─── DATASET

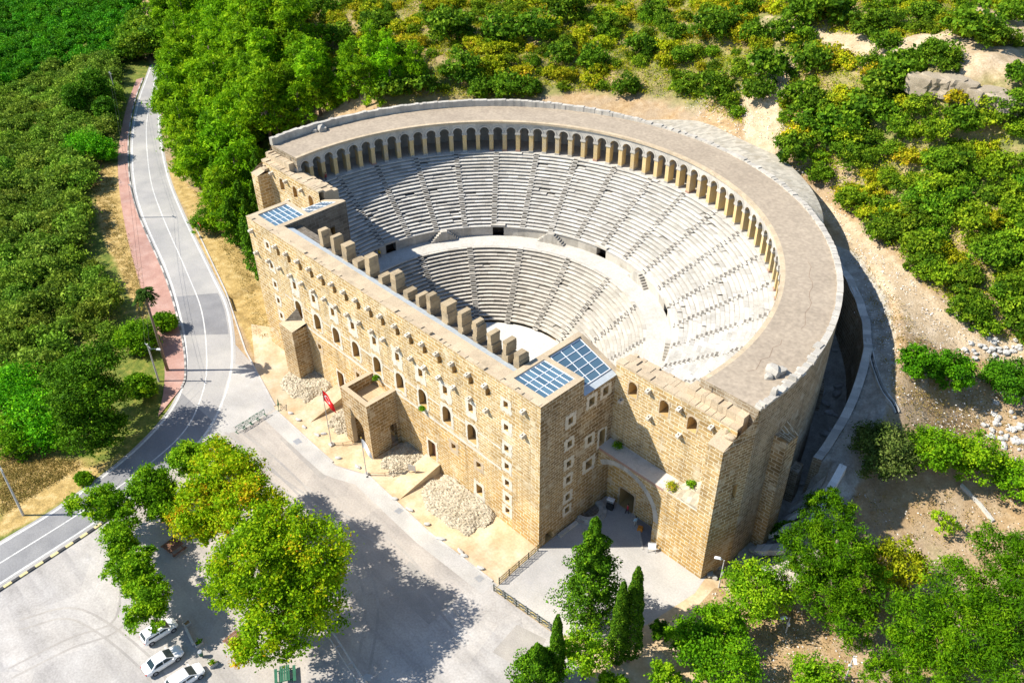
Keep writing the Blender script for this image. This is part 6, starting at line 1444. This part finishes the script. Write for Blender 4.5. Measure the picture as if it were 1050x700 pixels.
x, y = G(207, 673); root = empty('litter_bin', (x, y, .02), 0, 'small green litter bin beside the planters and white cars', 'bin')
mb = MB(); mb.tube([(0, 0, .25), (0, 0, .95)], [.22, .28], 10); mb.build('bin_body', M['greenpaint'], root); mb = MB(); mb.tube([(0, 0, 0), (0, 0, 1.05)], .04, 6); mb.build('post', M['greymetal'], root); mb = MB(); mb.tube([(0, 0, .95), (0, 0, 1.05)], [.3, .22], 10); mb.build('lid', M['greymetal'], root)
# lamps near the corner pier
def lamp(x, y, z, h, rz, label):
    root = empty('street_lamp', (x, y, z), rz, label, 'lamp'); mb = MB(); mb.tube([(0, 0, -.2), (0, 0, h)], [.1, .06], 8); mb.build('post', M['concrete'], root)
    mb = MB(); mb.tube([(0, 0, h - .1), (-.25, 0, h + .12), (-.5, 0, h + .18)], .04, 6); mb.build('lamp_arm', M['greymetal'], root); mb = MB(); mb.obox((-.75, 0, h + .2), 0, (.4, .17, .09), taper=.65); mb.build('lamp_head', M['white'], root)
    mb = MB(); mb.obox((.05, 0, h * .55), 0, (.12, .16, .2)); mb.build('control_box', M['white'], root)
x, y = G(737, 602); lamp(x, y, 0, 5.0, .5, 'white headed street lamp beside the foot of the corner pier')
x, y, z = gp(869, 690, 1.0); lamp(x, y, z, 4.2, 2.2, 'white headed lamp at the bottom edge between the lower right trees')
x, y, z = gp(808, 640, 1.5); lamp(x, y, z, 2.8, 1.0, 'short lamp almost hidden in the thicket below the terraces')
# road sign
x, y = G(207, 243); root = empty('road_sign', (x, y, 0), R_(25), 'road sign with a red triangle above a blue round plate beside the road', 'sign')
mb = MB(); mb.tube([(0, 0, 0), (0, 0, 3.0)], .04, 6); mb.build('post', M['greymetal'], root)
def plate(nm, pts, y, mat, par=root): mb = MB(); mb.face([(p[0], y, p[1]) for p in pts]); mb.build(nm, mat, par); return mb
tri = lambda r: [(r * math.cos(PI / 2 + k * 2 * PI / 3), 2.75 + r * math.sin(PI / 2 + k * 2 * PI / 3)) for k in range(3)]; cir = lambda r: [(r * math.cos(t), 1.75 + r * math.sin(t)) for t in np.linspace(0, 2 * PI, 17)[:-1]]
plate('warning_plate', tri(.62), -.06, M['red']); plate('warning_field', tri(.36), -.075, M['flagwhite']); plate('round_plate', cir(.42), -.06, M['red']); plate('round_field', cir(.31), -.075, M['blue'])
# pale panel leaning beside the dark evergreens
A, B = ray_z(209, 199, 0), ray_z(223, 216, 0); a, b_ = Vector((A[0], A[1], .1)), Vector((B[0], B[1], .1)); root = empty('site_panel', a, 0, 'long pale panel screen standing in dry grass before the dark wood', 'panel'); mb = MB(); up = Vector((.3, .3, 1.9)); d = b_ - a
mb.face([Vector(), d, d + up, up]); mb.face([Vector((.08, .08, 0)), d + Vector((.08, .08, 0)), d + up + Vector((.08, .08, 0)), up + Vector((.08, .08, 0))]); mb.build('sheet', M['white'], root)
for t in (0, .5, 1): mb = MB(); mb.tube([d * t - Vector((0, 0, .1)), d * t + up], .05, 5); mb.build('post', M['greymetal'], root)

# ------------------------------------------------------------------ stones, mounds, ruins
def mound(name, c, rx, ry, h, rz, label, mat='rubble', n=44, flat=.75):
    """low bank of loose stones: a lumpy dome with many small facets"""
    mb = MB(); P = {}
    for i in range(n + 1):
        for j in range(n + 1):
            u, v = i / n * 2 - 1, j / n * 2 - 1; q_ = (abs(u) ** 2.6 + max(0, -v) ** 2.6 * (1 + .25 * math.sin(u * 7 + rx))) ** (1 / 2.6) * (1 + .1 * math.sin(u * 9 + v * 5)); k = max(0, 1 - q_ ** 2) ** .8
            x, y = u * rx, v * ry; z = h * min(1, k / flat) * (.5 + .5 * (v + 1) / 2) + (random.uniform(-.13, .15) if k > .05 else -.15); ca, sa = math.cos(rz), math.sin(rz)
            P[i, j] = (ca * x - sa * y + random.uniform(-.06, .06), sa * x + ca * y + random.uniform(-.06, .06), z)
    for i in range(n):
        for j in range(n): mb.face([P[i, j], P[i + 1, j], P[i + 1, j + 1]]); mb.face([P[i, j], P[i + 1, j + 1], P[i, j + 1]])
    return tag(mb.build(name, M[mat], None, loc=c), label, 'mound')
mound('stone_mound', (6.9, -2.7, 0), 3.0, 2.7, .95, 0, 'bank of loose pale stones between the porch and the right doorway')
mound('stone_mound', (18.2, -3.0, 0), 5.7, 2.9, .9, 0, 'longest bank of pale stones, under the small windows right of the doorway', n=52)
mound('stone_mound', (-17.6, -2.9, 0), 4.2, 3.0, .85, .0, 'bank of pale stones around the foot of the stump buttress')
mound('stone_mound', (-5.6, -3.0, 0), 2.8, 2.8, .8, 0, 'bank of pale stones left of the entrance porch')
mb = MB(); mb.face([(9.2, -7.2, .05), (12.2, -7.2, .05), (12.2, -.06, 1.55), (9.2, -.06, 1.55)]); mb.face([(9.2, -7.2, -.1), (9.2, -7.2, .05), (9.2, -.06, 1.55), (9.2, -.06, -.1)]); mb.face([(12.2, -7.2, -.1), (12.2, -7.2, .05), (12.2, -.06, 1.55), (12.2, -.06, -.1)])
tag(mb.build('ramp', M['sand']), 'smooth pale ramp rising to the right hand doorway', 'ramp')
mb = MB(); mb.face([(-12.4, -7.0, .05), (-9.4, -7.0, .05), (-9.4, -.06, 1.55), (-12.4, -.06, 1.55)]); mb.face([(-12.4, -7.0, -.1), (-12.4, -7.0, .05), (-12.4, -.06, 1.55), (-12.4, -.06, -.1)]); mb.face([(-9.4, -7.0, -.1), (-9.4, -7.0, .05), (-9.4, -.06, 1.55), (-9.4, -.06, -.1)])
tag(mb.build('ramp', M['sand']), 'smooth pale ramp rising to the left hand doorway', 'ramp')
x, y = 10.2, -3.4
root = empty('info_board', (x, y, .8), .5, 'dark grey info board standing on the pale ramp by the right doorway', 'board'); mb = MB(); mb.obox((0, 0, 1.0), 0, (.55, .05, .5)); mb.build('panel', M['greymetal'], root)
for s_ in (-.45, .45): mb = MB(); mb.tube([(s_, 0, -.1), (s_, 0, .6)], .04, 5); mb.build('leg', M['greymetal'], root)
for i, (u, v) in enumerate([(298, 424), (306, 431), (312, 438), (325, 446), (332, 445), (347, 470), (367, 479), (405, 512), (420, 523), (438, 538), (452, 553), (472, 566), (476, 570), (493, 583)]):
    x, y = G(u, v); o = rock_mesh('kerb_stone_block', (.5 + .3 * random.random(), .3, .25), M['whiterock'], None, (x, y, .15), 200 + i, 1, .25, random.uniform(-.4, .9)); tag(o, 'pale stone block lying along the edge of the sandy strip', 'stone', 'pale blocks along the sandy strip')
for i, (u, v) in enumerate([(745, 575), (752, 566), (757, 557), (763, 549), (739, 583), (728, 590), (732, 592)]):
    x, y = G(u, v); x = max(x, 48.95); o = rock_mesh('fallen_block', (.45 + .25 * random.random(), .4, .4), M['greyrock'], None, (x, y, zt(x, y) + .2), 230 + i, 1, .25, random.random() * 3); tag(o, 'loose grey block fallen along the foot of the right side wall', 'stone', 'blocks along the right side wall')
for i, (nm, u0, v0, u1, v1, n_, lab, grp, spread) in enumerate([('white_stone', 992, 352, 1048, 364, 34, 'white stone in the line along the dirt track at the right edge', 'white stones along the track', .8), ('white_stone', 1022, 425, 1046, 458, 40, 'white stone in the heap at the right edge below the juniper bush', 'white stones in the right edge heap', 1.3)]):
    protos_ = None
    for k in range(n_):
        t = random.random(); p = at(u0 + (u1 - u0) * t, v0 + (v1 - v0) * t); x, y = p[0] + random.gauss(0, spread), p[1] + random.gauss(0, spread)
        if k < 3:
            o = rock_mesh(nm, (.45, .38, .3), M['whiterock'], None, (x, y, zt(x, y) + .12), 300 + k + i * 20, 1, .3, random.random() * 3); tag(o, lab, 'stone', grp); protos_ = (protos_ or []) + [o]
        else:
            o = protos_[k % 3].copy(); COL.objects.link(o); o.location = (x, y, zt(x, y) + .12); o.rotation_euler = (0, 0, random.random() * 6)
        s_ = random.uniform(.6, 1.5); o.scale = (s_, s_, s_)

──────
─── DATASET

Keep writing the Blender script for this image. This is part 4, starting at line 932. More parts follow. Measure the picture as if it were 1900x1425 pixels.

──────

* WHAT THIS TASK INVOLVES *
Filter the listing above for the string "script" and copy every matching line.

* ANSWER IN FULL *
Keep writing the Blender script for this image. This is part 6, starting at line 1444. This part finishes the script. Write for Blender 4.5. Measure the picture as if it were 1050x700 pixels.
Keep writing the Blender script for this image. This is part 4, starting at line 932. More parts follow. Measure the picture as if it were 1900x1425 pixels.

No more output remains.